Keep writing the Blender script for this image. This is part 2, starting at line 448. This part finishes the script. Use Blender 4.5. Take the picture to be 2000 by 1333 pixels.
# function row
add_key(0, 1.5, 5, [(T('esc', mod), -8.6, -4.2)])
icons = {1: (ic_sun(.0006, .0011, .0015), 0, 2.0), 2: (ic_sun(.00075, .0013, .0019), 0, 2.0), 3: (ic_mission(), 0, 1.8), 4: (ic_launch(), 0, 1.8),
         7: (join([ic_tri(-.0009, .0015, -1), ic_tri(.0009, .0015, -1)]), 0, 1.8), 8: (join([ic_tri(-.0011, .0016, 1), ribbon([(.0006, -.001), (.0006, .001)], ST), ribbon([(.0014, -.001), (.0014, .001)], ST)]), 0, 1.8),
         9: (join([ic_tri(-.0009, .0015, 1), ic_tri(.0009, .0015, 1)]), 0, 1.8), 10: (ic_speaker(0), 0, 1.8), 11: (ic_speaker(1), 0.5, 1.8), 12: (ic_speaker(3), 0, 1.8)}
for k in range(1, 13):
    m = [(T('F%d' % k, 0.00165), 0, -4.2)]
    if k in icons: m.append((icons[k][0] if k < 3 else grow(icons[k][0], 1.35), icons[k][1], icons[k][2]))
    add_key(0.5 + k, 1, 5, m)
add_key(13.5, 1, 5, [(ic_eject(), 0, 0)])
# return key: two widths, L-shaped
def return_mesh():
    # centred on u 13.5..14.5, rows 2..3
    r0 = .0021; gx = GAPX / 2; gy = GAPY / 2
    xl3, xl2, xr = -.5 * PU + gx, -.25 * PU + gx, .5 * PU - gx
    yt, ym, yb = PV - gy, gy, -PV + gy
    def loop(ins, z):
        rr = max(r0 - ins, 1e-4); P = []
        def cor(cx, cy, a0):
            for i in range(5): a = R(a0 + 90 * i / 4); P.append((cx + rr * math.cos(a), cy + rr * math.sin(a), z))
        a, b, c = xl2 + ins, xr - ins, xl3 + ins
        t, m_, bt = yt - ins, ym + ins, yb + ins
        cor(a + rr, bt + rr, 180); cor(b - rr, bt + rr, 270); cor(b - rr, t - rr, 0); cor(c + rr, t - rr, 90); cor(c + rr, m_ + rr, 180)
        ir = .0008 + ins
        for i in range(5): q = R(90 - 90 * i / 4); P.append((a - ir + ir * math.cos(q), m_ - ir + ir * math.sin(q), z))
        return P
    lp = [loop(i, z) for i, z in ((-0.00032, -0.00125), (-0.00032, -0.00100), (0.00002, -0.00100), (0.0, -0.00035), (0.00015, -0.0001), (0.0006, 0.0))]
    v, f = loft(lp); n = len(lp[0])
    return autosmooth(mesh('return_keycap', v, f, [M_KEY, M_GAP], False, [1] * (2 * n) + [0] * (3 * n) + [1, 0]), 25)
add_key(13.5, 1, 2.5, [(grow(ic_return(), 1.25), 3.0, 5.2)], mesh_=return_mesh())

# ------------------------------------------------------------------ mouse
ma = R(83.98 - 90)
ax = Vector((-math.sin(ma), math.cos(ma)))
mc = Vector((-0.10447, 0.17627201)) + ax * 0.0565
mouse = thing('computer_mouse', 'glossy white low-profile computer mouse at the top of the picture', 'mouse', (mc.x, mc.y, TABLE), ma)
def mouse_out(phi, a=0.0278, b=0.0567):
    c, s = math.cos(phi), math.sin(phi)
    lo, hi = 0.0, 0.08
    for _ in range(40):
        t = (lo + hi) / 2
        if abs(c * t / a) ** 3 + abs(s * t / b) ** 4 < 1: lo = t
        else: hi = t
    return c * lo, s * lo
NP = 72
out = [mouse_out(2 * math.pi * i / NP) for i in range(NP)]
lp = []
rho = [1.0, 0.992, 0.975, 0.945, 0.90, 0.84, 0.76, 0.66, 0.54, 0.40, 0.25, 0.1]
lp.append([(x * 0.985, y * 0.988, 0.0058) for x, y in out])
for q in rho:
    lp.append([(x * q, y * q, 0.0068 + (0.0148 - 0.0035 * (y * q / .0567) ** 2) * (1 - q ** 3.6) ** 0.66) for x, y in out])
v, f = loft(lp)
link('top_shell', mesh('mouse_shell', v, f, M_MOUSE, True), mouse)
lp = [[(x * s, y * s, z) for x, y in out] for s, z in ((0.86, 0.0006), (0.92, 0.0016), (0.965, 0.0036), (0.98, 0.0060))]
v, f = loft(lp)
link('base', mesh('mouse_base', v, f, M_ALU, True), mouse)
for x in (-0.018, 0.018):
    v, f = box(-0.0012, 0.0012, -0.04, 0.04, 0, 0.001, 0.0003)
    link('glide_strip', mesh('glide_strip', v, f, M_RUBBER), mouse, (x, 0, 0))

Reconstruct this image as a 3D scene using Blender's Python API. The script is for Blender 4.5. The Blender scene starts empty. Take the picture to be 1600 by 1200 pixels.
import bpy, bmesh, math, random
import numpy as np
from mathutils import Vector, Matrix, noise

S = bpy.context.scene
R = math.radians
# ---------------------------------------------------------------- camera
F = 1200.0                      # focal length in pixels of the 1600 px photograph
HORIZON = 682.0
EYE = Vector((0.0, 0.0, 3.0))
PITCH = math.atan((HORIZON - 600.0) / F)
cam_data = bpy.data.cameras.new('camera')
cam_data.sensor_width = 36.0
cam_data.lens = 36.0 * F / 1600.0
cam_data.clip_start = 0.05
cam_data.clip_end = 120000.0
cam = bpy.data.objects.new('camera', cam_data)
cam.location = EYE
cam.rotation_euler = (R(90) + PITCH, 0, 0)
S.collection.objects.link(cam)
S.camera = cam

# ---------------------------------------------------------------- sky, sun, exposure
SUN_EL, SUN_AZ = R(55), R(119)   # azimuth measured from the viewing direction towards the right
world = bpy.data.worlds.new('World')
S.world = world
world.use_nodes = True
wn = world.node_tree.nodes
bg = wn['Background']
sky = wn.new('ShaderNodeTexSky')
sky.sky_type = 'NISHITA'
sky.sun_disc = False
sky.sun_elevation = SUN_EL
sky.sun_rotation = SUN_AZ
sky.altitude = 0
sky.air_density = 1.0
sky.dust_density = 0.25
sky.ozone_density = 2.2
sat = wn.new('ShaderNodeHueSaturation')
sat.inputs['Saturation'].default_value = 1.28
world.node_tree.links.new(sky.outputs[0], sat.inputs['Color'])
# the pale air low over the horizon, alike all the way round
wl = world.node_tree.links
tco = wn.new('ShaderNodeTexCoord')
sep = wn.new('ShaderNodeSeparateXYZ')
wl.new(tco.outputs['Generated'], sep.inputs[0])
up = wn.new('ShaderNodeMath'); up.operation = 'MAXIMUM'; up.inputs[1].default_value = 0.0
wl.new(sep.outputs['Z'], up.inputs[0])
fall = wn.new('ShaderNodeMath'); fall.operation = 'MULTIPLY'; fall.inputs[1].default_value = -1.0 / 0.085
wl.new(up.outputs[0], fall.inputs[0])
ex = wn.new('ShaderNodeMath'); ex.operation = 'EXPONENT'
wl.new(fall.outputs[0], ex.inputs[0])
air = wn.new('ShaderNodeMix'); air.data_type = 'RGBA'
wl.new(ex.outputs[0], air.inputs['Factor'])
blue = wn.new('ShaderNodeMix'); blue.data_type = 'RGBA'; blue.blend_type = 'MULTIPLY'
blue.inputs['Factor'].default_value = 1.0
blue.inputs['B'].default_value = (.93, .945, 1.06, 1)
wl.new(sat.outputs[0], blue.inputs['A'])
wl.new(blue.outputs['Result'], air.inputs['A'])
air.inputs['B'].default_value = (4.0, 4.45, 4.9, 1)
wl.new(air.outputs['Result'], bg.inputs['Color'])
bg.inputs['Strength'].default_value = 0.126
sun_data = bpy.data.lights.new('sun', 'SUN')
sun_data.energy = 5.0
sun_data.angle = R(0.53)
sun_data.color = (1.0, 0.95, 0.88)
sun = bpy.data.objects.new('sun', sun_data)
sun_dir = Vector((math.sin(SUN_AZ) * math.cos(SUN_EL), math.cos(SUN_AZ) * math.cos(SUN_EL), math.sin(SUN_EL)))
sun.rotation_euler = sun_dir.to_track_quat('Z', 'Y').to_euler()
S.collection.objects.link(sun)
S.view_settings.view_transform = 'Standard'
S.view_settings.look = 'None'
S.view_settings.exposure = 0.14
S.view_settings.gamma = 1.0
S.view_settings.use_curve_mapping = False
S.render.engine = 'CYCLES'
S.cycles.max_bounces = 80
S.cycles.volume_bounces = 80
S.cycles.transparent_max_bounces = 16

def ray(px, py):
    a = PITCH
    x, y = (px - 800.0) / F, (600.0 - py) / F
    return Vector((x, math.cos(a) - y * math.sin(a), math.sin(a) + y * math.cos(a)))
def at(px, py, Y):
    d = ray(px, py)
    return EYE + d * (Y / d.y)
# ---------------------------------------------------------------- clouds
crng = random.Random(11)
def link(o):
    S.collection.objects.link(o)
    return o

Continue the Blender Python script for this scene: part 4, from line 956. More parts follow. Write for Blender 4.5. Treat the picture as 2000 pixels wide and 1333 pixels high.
----------------------------------------
* [Stated exercise]: Give back exactly the lines running from the line that contains "Reconstruct this image" through the line that contains "from mathutils import Vector, Matrix, noise", and nothing outside them.

* [Right answer]:
Reconstruct this image as a 3D scene using Blender's Python API. The script is for Blender 4.5. The Blender scene starts empty. Take the picture to be 1600 by 1200 pixels.
import bpy, bmesh, math, random
import numpy as np
from mathutils import Vector, Matrix, noise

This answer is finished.